In the operation of the bearing A, the somewhat elastic matrix holds the carbide particles in place over the stainless steel substrate 18. The carbide particles in turn resist wear. But the matrix formed from carbon and hydrocarbons does more than hold the particles in place. It further protects the stainless steel, and the carbides as well, from the reactive halogens - which is particularly important insofar as fluorine and hydrofluoric acid are concerned. Moreover, the hydrocarbon reacts with halogens, chemically or otherwise, to alter the surface energy of the coating C such that the coefficient of friction between the coating C and that which moves over it, usually the balls 6, is reduced. In other words, in the presence of a halogen, the coating C provides a low friction surface.

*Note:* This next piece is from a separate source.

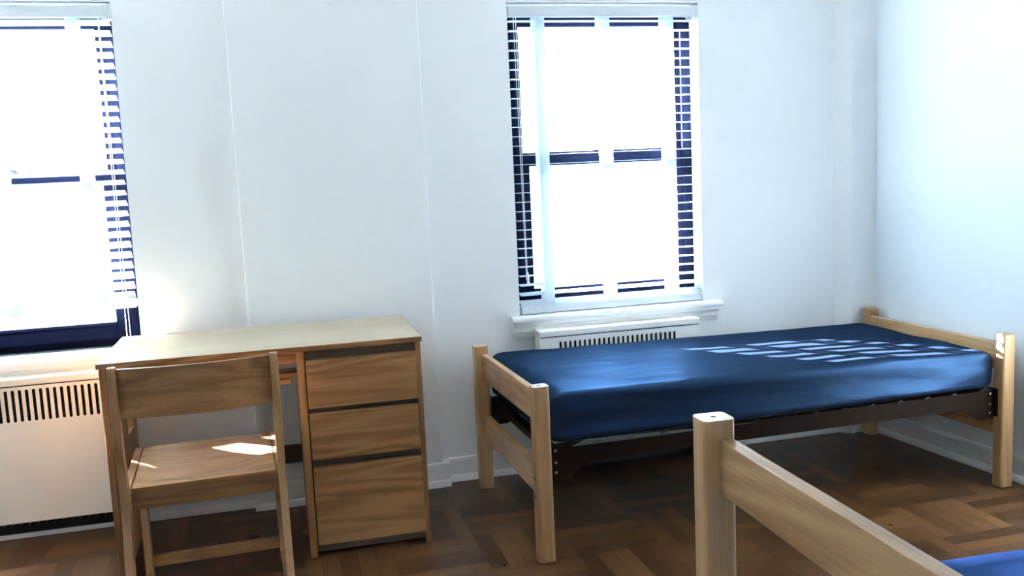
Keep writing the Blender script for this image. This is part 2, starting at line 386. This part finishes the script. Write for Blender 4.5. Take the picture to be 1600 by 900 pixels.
# ------------------------------------------------------------------ blinds
def blind(name, w, ztop, zbot, tilt, label, cords, tassel_z):
    x0, x1 = w[0]+.004, w[1]-.004
    r = thing(name, label, 'window blind', ((x0+x1)/2, D+.02, ztop), 0, 'venetian blinds in the two windows')
    ox, oy, oz = -(x0+x1)/2, -(D+.02), -ztop
    yc = D+.028
    h = MB(); h.box(x0+ox, x1-.012+ox, D-.006+oy, D+.006+oy, 1.972+oz, 2.017+oz, .003)
    h.box(x0+.004+ox, x1-.004+ox, D+.008+oy, D+.05+oy, 1.976+oz, 2.018+oz, .002)
    hr = h.build('head_rail', slat_m, r)
    e = MB(); e.box(x1-.032+ox, x1+.008+ox, D-.003+oy, D+.052+oy, 1.965+oz, 2.020+oz, .003)
    e.build('end_bracket', plain(name+'_bracket_plastic', (.62, .66, .66), .4), hr)
    pitch = .0403; zs = []
    z = 1.957
    while z > zbot + .044: zs.append(z); z -= pitch
    s = MB()
    n = len(zs)
    for i, z in enumerate(zs):
        t = math.radians(tilt(i/(n-1), n-1-i))
        b = bmesh.new(); top = []; bot = []
        for k in range(7):
            u = (k/6-.5)*.05; c = .0010*(1-(k/3-1)**2)
            for lst, th in ((top, .0007), (bot, -.0007)):
                yy = u; zz = c+th
                y2 = yy*math.cos(t) + zz*math.sin(t); z2 = -yy*math.sin(t) + zz*math.cos(t)
                lst.append([b.verts.new((xx+ox, yc+y2+oy, z+z2+oz)) for xx in (x0+.006, x1-.006)])
        for k in range(6):
            b.faces.new((top[k][0], top[k][1], top[k+1][1], top[k+1][0])); b.faces.new((bot[k][0], bot[k+1][0], bot[k+1][1], bot[k][1]))
        b.faces.new((top[0][0], bot[0][0], bot[0][1], top[0][1])); b.faces.new((top[6][0], top[6][1], bot[6][1], bot[6][0]))
        for q in (0, 1): b.faces.new([t_[q] for t_ in top] + [b_[q] for b_ in bot][::-1])
        bmesh.ops.recalc_face_normals(b, faces=b.faces); s.merge(b)
    s.build('slats', slat_m, r)
    zr = zbot
    br = MB(); br.box(x0+.006+ox, x1-.002+ox, D-.004+oy, D+.05+oy, zr+oz, zr+.034+oz, .006, 2)
    br.build('bottom_rail', slat_m, r)
    for tx in (x0+.136, (x0+x1)/2-.004, x1-.138):
        t = MB()
        t.box(tx-.0225+ox, tx+.0225+ox, yc-.0295+oy, yc-.0285+oy, zr-.001+oz, 1.968+oz)
        t.box(tx-.0225+ox, tx+.0225+ox, yc+.0275+oy, yc+.0285+oy, zr+.002+oz, 1.976+oz)
        t.box(tx-.0225+ox, tx+.0225+ox, yc-.0295+oy, yc+.0285+oy, zr-.0015+oz, zr-.0005+oz)
        t.build('ladder_tape', tape_m, r)
    for (cx, cz, dx) in cords:
        c = MB().tube([(cx+ox, D-.010+oy, 1.966+oz), (cx+dx*.5+ox, D-.011+oy, (1.966+cz)/2+oz), (cx+dx+ox, D-.012+oy, cz+oz)], .0016, 6)
        co = c.build('lift_cord', cord_m, r)
    if tassel_z:
        cx = cords[-1][0]+cords[-1][2]
        c = MB().tube([(cx+ox, D-.012+oy, tassel_z+.045+oz), (cx+ox, D-.012+oy, tassel_z+.038+oz), (cx+.001+ox, D-.012+oy, tassel_z+.012+oz), (cx+.002+ox, D-.012+oy, tassel_z+.008+oz), (cx+.003+ox, D-.012+oy, tassel_z-.012+oz)],
                      [.003, .006, .008, .005, .008], 12)
        c.build('tassel', cord_m, co)
blind('venetian_blind', W2, ZW1-.01, .703, lambda u, k: {0: -24, 1: -10, 2: -4}.get(k, 0) , 'white venetian blind lowered to the sill above the blue bed',
      [(1.060, .86, .010), (1.070, .86, .004)], .845)
blind('venetian_blind.001', W1, ZW1-.01, .862, lambda u, k: 18 + 24*max(0, (u-.55)/.45), 'white venetian blind stopping short of the sill beside the desk',
      [(-.560, .72, -.004), (-.557, .72, .006)], None)

# ------------------------------------------------------------------ radiator covers
def slotted_panel(name, mat, parent, x0, x1, z0, z1, slots, y, t):
    cu = bpy.data.curves.new('c', 'CURVE'); cu.dimensions = '2D'; cu.fill_mode = 'BOTH'; cu.extrude = t/2
    def sp(pts):
        s = cu.splines.new('POLY'); s.points.add(len(pts)-1)
        for p, q in zip(s.points, pts): p.co = (*q, 0, 1)
        s.use_cyclic_u = True
    sp([(x0, z0), (x1, z0), (x1, z1), (x0, z1)])
    for sx, sz0, sz1, hw in slots:
        pts = [(sx+hw*math.cos(a), sz1-hw+hw*math.sin(a)) for a in [PI*k/6 for k in range(7)]] + \
              [(sx+hw*math.cos(a), sz0+hw+hw*math.sin(a)) for a in [PI+PI*k/6 for k in range(7)]]
        sp(pts)
    tmp = bpy.data.objects.new('tmp', cu); C.objects.link(tmp)
    dg = bpy.context.evaluated_depsgraph_get(); dg.update()
    me = bpy.data.meshes.new_from_object(tmp.evaluated_get(dg))
    bpy.data.objects.remove(tmp); bpy.data.curves.remove(cu)
    me.name = name
    me.transform(Matrix.Translation((0, y, 0)) @ Matrix.Rotation(PI/2, 4, 'X'))
    me.materials.clear(); me.materials.append(mat)
    o = bpy.data.objects.new(name, me); C.objects.link(o); o.parent = parent
    return o

def radiator(name, xa, xb, zb, ztop, slots, label, mat, kick):
    r = thing(name, label, 'radiator cover', ((xa+xb)/2, D, 0), 0, 'radiator covers under the windows')
    w = (xb-xa)/2; yf = -.11
    slotted_panel('front_panel', mat, r, -w, w, zb, ztop-.030, [(s-(xa+xb)/2, a, b, h) for s, a, b, h in slots], yf+.0015, .003)
    l = MB(); l.box(-w-.002, w+.002, yf-.004, 0, ztop-.026, ztop, .004); l.build('top_cap', mat, r)
    for s in (-1, 1):
        q = MB(); q.box(*sorted((s*w, s*(w-.003))), yf+.003, -.032, zb, ztop-.026); q.build('end_panel', mat, r)
    b = MB(); b.box(-w+.004, w-.004, -.034, -.028, .02, ztop-.03); b.build('back_plate', dark_m, r, 0)
    f = MB(); f.tube([(-w+.02, -.065, zb+.02), (w-.02, -.065, zb+.02)], .014, 10)
    for k in range(int(2*w/.03)):
        f.box(-w+.03+k*.03-.0008, -w+.03+k*.03+.0008, -.095, -.038, zb-.02, zb+.09)
    f.box(-w+.004, w-.004, -.085, -.075, ztop-.16, ztop-.145)
    f.build('heating_fins', fin_m, r, 0)
    k = MB(); k.box(-w+.003, w-.003, -.034, -.02, 0, .022, .002); k.build('kick_strip', kick, r)
    for s in (-1, 1):
        k = MB(); k.box(s*(w-.012)-.01, s*(w-.012)+.01, -.10, -.04, 0, zb, .001); k.build('foot', dark_m, r)
    return r
sl = [(-.702-.0241*k+.0, .476, .598, .0058) for k in range(-4, 25)]
sl = [s for s in sl if -1.30 < s[0] < -.605]
radiator('radiator_cover', -1.325, -.588, .086, .640, sl, 'cream slotted radiator cover under the left window beside the desk', rad_m, trim_m)
sl2 = [(1.182+.0222*k, .500, .590, .0056) for k in range(0, 26) if 1.182+.0222*k < 1.735]
radiator('radiator_cover.001', 1.090, 1.836, .086, .640, sl2, 'white slotted radiator cover behind the blue bed under the right window', rad2_m, dark_m)  # kick strip near-black: shade under the bed put into its colour

# ------------------------------------------------------------------ desk
dk = thing('desk', 'oak pedestal desk with three drawers and pale laminate top', 'desk', (-.576, 3.225, 0), -.0097)
DW, DD = 1.071, .562
MB().box(0, DW, .0012, DD, .7445, .762, .0015, 2).build('desktop', lam, dk)
# the edge band round the top, in solid oak
eb = MB(); eb.box(-.0012, DW+.0012, -.0012, .0012, .7440, .7612, .0008); eb.box(-.0012, .0012, .0012, DD, .7440, .7612); eb.box(DW-.0012+.0012, DW+.0012, .0012, DD, .7440, .7612)
eb.build('edge_band', desk_x, dk)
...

The carbon-based coating C remains intact until it is eventually worn away, and while it does wear away, the bonds within it remain strong, and it does not flake or scale as would graphite. Moreover, the coating C lasts considerably longer than the special greases which are designed to operate in corrosive environments. Indeed, should the bearing A contain such a grease, it will operate satisfactorily when the grease dissipates. In the absence of grease, the bearing A relies on the low coefficient of friction between the balls 6 and the coating C along the raceways 8 and 10 to maintain friction at acceptable levels within the bearing A.
In lieu of having a carbon-hydrocarbon constituency, the matrix of the surface layer 22 and intervening layer 24 may contain simply amorphous carbon - albeit diamond-like carbon. In lieu of diamond-like carbon together with hydrocarbons and metal carbides, the coating C may take the form of synthetic diamonds. A synthetic
diamond coating C will at low temperature resist corrosion in the presence of halogens, yet will react with the halogens to produce a low friction surface.
The coating C may be applied to races and rolling elements of bearings other than ball bearings, tapered roller bearings, cylindrical roller bearings and spherical roller bearings to name several.